All of Davvero’s gelatos are naturally 100% vegan. While Montgomery isn’t opposed to dairy, her mother, Julie, is lactose intolerant, and Montgomery finds value in offering a gelato that everyone can enjoy. For fruit-forward flavors or sorbets, she substitutes water for milk, while nonfruit flavors such as vanilla or cookie butter are made using housemade oat milk or nut butters and creams, which she sells by the jar. The result: a creamier, more ingredient-driven and pure product.
“You get that punch of flavor because there’s not milk intercepting it,” Montgomery says. “I try to get really good ingredients that are also ethically sourced. My gelato is really balanced; I like playing with different textures, and not too sweet, and I always have salt in there,” she says.
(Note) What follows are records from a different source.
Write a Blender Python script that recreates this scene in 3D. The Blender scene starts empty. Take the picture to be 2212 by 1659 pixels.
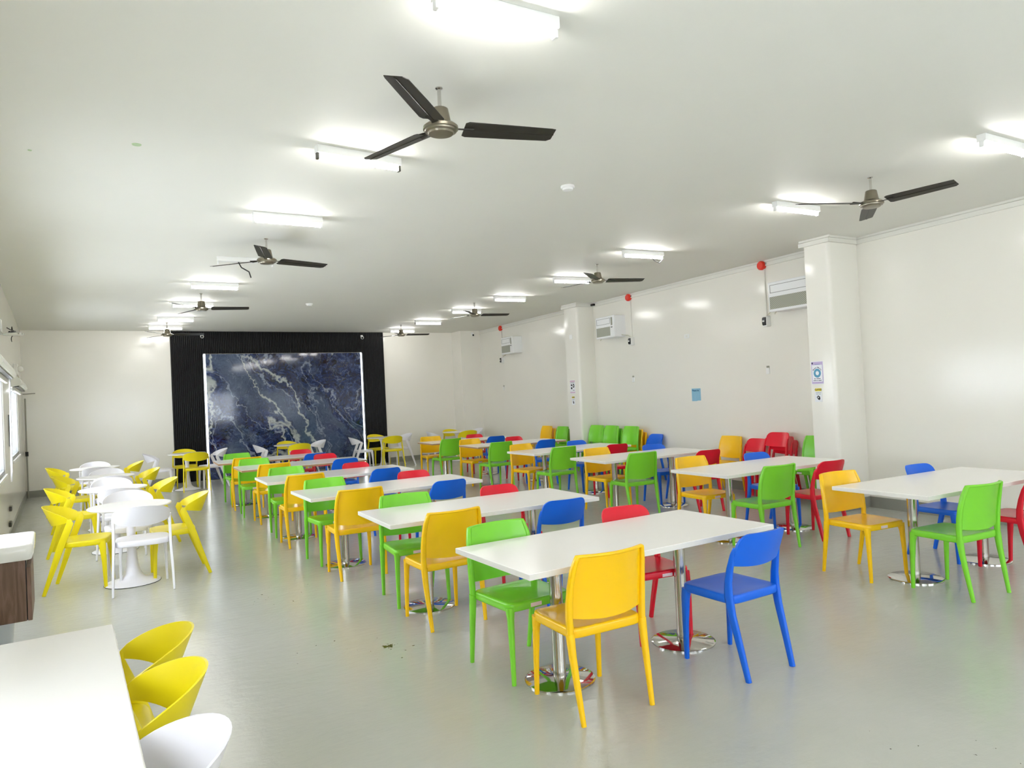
import bpy, bmesh, math, random
from math import sin, cos, pi, radians as R, sqrt
from mathutils import Vector as V, Matrix as M
random.seed(4)
S = bpy.context.scene
C = S.collection
# ------------------------------------------------------------------ camera, world, exposure
FPX, YAW, PITCH, ROLL, CAMH = 1518.8, 0.516916, 0.0146775, -0.0474987, 1.6221
def make_camera():
    f = V((sin(YAW)*cos(PITCH), cos(YAW)*cos(PITCH), sin(PITCH)))
    r = V((cos(YAW), -sin(YAW), 0)); u = r.cross(f)
    r2 = cos(ROLL)*r + sin(ROLL)*u; u2 = -sin(ROLL)*r + cos(ROLL)*u
    cd = bpy.data.cameras.new('camera'); co = bpy.data.objects.new('camera', cd); C.objects.link(co)
    m = M((r2, u2, -f)).transposed().to_4x4(); m.translation = (0, 0, CAMH)
    co.matrix_world = m
    cd.sensor_fit = 'HORIZONTAL'; cd.sensor_width = 36; cd.lens = FPX/2212*36
    cd.clip_start = .05; cd.clip_end = 200
    S.camera = co
make_camera()
W = bpy.data.worlds.new('World'); S.world = W; W.use_nodes = True
bg = W.node_tree.nodes['Background']; bg.inputs[0].default_value = (0.92, 0.935, 1.0, 1); bg.inputs[1].default_value = 6.2
TUBE_POWER = 46.0
S.view_settings.view_transform = 'Standard'; S.view_settings.look = 'None'
S.view_settings.gamma = 1; S.view_settings.exposure = 0.94; S.view_settings.use_curve_mapping = False
S.cycles.use_denoising = True
S.cycles.max_bounces = 12; S.cycles.diffuse_bounces = 6; S.cycles.glossy_bounces = 5; S.cycles.transparent_max_bounces = 12
S.cycles.sample_clamp_indirect = 8

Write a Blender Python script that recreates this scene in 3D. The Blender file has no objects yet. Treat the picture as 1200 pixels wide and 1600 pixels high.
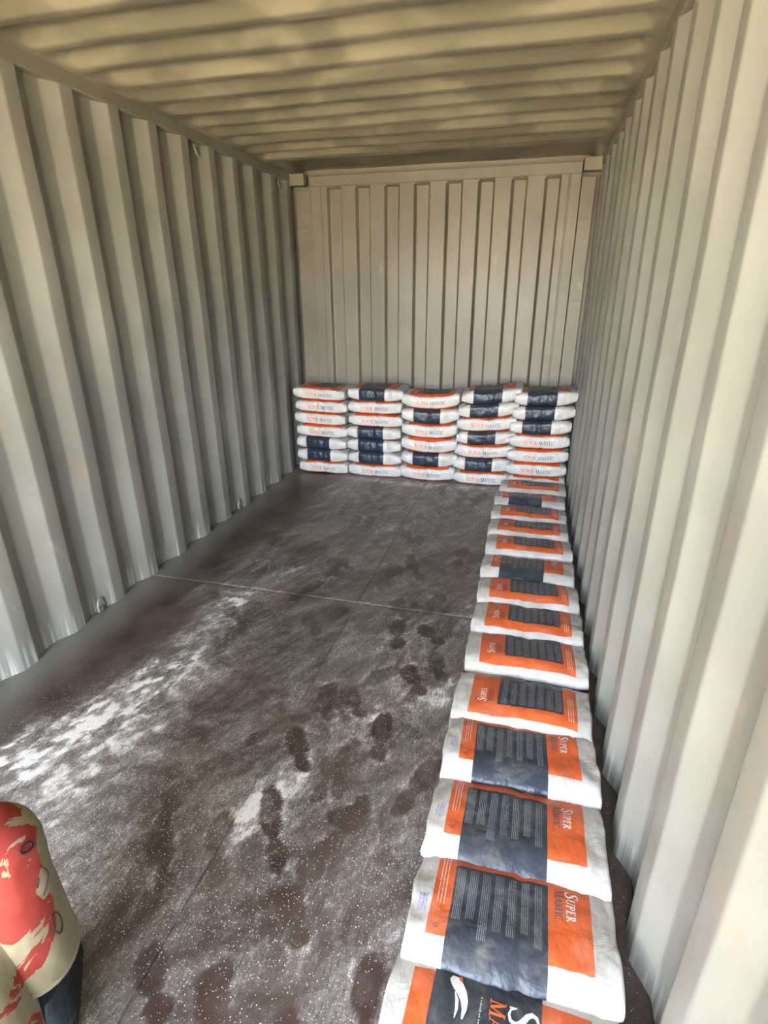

She says that regardless of the base of her creations, she always comes back to the name of her business, which translates from Italian to “Real Gelato.”
“The bar in my head is what you would get in Italy; if it’s not that good, then I wouldn't do it,” Montgomery says. “For me, it’s kind of just like those are the parameters I work with. I’m interested in making the best possible product.”
Davvero Gelato’s initial hours are Thursday from 3 to 8 p.m., Friday from 3 to 9 p.m., and Saturday and Sunday from 1 to 9 p.m. In October, its hours will expand for espresso and coffee service.